È chiaro che la macchina della comunicazione della premier – Giovanna Ianniello a capo della comunicazione politica e Patrizia Scurti, capo della segreteria particolare che i giornali dipingono come la “Kissinger di palazzo Chigi” – ha bisogno di essere messa a punto. Quanto meno integrata. Ecco che al fianco di Fabrizio Alfano, vice capo ufficio stampa, arriva Mario Sechi. La conferenza stampa di Cutro scappa evidentemente di mano. Ingeneroso e sbagliato dare la colpa solo all’ultimo arrivato.

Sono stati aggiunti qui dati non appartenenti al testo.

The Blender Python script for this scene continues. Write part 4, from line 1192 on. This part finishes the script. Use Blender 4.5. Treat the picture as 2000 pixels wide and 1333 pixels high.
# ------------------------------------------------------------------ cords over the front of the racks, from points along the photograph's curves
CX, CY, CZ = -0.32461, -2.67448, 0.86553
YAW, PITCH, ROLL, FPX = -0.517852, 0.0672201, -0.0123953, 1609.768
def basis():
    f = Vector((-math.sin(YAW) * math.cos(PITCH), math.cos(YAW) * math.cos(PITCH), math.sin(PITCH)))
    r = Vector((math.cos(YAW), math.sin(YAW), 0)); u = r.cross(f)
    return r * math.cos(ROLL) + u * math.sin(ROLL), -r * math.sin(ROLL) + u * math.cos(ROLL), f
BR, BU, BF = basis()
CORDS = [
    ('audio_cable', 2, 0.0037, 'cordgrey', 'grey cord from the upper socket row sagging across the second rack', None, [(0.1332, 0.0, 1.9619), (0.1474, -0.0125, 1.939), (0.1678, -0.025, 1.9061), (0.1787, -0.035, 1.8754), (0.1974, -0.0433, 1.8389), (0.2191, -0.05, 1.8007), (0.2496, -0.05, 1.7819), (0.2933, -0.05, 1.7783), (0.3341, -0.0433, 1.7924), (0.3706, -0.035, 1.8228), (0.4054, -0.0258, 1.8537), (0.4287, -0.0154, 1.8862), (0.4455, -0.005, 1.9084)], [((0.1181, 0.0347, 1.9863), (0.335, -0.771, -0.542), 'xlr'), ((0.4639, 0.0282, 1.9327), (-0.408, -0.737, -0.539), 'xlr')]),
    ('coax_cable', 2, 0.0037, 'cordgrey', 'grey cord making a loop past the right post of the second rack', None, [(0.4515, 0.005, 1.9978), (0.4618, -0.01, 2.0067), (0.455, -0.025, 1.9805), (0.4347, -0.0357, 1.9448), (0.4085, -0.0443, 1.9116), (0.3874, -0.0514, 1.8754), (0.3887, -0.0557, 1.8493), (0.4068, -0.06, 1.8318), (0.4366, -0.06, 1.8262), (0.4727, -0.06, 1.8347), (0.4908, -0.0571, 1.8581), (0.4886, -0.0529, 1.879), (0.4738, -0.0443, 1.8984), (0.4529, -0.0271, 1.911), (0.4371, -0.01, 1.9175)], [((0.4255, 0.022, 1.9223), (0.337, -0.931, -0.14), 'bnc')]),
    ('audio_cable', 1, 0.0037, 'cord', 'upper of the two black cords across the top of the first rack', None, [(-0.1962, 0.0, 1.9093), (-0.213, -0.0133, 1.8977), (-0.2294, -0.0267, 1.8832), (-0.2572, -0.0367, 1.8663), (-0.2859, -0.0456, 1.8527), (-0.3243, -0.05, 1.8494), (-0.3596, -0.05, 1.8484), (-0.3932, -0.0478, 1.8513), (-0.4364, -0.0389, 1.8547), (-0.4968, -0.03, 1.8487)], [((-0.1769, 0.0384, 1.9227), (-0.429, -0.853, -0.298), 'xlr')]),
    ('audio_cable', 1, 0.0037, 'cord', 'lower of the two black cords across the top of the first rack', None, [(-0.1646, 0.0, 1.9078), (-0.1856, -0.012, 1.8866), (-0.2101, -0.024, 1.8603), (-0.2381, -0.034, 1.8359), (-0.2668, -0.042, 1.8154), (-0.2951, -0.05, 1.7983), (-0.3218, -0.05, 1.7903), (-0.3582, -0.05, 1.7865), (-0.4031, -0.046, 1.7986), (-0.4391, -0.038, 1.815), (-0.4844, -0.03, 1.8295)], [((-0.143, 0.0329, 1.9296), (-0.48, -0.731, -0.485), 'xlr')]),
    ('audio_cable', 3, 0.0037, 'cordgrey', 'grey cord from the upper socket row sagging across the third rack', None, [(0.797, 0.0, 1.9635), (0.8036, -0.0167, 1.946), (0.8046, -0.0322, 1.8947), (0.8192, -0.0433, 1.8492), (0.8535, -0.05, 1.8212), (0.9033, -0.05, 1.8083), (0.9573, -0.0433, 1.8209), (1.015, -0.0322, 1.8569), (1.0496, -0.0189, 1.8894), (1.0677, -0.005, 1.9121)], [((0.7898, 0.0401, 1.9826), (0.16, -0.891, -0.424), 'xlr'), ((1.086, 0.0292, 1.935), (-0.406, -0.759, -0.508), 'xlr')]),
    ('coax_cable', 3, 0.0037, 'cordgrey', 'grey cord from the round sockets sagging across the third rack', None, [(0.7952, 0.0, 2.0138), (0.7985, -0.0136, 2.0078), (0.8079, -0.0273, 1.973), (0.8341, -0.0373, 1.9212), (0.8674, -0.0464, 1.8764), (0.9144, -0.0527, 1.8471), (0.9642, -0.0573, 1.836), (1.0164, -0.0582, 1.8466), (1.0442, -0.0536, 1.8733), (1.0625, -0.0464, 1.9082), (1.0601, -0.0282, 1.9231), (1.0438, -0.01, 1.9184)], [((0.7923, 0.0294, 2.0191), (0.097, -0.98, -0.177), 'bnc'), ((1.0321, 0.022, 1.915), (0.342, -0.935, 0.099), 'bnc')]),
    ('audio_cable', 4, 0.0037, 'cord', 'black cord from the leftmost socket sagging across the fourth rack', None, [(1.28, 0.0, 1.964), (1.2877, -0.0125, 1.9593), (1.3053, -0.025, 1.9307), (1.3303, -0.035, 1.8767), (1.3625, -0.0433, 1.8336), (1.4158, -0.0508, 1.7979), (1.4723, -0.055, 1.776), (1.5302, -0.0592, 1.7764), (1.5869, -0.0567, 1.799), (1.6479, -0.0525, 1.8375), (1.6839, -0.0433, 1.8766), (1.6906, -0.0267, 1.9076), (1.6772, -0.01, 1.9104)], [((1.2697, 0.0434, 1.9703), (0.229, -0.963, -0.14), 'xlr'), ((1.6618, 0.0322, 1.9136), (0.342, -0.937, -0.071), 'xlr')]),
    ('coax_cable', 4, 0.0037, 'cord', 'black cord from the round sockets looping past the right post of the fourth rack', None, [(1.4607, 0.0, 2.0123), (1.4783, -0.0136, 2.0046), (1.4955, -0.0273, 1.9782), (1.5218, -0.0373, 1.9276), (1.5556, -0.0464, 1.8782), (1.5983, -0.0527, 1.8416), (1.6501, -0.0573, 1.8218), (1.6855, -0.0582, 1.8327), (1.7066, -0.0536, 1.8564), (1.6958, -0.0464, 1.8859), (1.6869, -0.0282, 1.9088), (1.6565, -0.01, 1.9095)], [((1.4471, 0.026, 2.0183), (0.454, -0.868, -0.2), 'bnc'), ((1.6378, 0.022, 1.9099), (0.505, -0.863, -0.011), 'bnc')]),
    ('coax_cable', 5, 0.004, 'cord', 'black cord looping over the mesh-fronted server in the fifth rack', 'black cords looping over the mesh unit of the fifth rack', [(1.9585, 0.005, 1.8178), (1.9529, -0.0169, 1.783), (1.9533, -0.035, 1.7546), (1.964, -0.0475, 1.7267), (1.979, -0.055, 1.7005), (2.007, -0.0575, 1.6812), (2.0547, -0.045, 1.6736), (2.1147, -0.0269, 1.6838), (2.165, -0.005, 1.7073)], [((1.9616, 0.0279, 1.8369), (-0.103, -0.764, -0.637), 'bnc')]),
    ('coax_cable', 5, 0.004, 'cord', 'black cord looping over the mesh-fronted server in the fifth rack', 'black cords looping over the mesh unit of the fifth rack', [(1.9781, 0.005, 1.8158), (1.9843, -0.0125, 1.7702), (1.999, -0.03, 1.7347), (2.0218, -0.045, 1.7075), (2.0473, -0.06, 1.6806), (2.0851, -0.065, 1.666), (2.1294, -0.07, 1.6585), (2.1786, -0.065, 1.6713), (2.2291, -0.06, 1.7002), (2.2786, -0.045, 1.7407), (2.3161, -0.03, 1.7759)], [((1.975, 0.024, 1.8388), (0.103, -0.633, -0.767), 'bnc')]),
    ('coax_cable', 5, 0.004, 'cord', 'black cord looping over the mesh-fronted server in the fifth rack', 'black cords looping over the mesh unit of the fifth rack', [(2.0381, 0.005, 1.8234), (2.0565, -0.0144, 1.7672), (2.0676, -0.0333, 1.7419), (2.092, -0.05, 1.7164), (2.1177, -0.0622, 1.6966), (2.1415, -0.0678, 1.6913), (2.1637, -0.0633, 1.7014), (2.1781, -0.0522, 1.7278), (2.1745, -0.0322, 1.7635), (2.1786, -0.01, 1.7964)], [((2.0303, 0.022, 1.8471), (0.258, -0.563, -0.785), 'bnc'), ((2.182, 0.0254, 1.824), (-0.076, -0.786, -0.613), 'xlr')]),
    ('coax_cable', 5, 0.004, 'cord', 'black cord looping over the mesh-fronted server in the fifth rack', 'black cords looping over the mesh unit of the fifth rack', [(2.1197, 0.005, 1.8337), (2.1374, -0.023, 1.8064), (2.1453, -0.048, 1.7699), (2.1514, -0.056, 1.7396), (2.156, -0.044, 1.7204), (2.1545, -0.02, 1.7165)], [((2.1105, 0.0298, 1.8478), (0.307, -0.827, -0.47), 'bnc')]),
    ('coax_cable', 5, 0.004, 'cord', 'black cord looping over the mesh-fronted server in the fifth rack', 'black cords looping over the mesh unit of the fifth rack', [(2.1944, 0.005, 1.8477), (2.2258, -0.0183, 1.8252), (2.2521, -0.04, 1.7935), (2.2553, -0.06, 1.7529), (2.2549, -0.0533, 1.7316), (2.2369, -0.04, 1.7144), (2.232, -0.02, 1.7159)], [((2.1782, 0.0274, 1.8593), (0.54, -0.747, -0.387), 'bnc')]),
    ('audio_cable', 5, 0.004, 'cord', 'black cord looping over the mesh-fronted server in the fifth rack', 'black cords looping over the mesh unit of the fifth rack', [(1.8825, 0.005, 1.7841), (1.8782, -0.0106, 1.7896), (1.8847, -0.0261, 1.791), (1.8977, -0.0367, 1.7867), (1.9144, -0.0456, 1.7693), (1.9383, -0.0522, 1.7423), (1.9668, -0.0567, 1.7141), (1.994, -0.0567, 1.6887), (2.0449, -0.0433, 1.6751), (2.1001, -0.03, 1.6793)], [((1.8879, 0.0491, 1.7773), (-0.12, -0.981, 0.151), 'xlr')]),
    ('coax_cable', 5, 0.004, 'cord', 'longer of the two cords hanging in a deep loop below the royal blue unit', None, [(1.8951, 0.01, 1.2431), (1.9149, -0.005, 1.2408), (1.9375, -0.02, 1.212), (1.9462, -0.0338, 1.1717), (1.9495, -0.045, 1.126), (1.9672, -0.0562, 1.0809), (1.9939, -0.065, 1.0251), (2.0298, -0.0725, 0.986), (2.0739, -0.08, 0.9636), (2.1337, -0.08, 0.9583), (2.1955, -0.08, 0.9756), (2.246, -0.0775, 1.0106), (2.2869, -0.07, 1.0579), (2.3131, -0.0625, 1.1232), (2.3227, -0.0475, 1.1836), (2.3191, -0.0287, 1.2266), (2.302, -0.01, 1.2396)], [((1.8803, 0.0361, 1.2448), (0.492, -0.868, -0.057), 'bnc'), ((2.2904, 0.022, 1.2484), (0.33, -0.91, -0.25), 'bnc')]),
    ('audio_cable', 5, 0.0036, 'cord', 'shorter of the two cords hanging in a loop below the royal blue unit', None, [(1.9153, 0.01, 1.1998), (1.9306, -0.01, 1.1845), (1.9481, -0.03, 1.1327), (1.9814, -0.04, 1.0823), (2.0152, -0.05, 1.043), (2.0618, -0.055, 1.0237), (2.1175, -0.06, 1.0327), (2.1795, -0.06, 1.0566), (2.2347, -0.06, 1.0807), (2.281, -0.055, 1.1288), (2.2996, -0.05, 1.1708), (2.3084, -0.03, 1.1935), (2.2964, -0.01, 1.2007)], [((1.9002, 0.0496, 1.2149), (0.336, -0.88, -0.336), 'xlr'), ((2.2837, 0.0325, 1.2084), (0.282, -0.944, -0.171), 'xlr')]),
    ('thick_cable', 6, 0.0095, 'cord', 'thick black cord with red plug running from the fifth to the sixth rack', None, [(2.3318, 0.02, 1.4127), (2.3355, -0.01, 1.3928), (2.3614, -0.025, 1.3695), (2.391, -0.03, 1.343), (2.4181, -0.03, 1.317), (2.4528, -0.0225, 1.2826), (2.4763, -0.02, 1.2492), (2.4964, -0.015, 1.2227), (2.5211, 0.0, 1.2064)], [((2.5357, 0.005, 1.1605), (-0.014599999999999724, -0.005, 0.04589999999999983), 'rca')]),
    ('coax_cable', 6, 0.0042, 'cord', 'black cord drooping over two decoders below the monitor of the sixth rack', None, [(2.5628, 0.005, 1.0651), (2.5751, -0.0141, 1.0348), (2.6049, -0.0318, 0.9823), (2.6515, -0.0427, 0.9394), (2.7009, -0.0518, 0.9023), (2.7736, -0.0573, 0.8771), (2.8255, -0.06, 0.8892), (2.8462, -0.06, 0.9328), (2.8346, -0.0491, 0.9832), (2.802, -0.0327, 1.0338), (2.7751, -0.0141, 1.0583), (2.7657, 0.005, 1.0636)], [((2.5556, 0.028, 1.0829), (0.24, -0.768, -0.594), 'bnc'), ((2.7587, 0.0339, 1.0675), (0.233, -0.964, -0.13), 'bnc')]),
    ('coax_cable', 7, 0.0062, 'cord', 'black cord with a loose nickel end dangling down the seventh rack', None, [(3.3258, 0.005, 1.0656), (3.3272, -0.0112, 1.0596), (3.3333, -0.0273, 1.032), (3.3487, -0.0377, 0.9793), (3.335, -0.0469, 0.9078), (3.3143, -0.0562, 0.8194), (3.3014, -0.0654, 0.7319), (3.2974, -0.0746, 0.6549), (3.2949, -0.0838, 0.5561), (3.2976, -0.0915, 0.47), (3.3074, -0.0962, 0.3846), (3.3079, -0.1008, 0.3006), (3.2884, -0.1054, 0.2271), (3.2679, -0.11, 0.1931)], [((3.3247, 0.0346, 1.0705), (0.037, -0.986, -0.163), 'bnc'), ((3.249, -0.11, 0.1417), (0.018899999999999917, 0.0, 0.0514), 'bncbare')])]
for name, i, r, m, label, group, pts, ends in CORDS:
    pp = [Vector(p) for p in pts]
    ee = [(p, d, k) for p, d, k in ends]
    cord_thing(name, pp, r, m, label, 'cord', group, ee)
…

A questo punto, in questi giorni, accadano una serie di fatti. Che ci limitiamo a mettere in fila. Il Fatto Quotidiano pubblica sabato un dettagliato articolo in cui si sostiene che il neo capo ufficio stampa continua a dettare la linea nella sua ex agenzia. L’articolo viene ripreso da altre testate, ad esempio Il Post. Circola anche altro. Sempre sabato, su Il Domani, esce un articolo – anche questo molto dettagliato – su sms dell’ex ministra della Difesa del Conte 1 Elisabetta Trenta sull’attuale ministro della Difesa Guido Crosetto.
L’ex ministra grillina sarebbe la detentrice della notizia – filtrata da una sua fonte turca – della presunta taglia da 15 milioni di dollari messa dai russi su Crosetto e sulla sua famiglia. Una notizia che poi è toccato ad Alfredo Mantovano, sottosegretario alla presidenza con delega all’intelligente, smentire davanti al Copasir. Dopo che le minacce e la taglia di Crosetto erano finite sui giornali di mezzo mondo. Ennesima figuraccia che si somma all’allarme sui mercenari russi della Wagner che starebbero spingendo le partenze di immigrati dalla Libia per destabilizzare l’Italia colpevole di armare la resistenza ucraina. Anche su questo, l’allarme è stata esagerato. Un governo serio non può scivolare su questi dossier.
A questo punto conviene tornare alla partita nomine, alle ambizioni – legittime – di molti e al ruolo ambito del capo ufficio stampa Mario Sechi, certamente un corpo estraneo rispetto all’inner circle meloniano. Si scopre così che un altro comunicatore di fascia alta – Augusto Rubei, relazioni internazionali di Leonardo, già spinner e suggeritore ai tempi della campagna elettorale per Raggi sindaco, poi portavoce di Elisabetta Trenta, storico braccio destro di Luigi Di Maio finché è approdato a Leonardo – avrebbe ambizioni plurime. O su palazzo Chigi come capo della comunicazione, posto occupato da Ianniello, o capo ufficio stampa, posto occupato da Sechi. Di sicuro Rubei è stato, tra settembre e novembre, tra i nomi più accreditati per andare a palazzo Chigi. In alternativa Rubei sta cercando di blindare il proprio posto a Leonardo. Dove però sta per cambiare tutto il cda. Per questa ed altre caselle si stanno muovendo sulla scacchiera pedoni, alfieri, re e regine. Mosse vorticose e impercettibili. La comunicazione del governo vale un buon 30% del successo o dell’insuccesso dell’esecutivo in carica.